I am also learning that I can put an idea out on the table and not live and die by whether or not it is accepted or not by the individual (in a relationship) or group (in a business setting). My worth and value do not depend on this anymore... well... at least, it's getting better.

to act and not lay claim;
to do the work and let it go:


There is a line in the writing called Just For Today that talks about doing someone a good turn but not getting found out. If anyone finds out then it doesn't count. It is kind of along the lines of the random acts of kindness bumper stickers. The Tao takes it further though. The JFT line always struck me as being not quite right and very difficult to do as well. The idea of being helpful without any expectation of reward or recognition is of course a good one but I get the sense that the idea of the Tao is to have this simply be such an ingrained habit, no, not even habit because that seems to imply a sense of duty or premeditation, but rather simply one of those next right things that we simply do because it is right there for us to do and we are to do it without thought or even consideration that it is a good thing that we are doing. We do it simply because that is what we are supposed to be doing at that moment. The problem with the JFT was this sense of premeditation and perhaps a building up of brownie points or something. The Tao seems to tell me not to even think about it as being good or bad, right or wrong, simply it is the next thing to be done in living life... like breathing and sleeping and eating.

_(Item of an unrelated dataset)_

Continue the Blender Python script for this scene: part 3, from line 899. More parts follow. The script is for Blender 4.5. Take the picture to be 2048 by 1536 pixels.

I am very fond of saying to people that I work with that it is ours to do the footwork and to let go of the results. This has been a very important concept for me to grasp as it has helped to free me from that driving compulsion to get it right and stopped me from trying to force solutions or direct others actions but rather to simply do whatever it is that I am supposed to be doing at any given time... and then doing whatever is next.

for just letting it go
is what makes it stay.


There is no surer way to receive love and peace then to give it away in your every breath.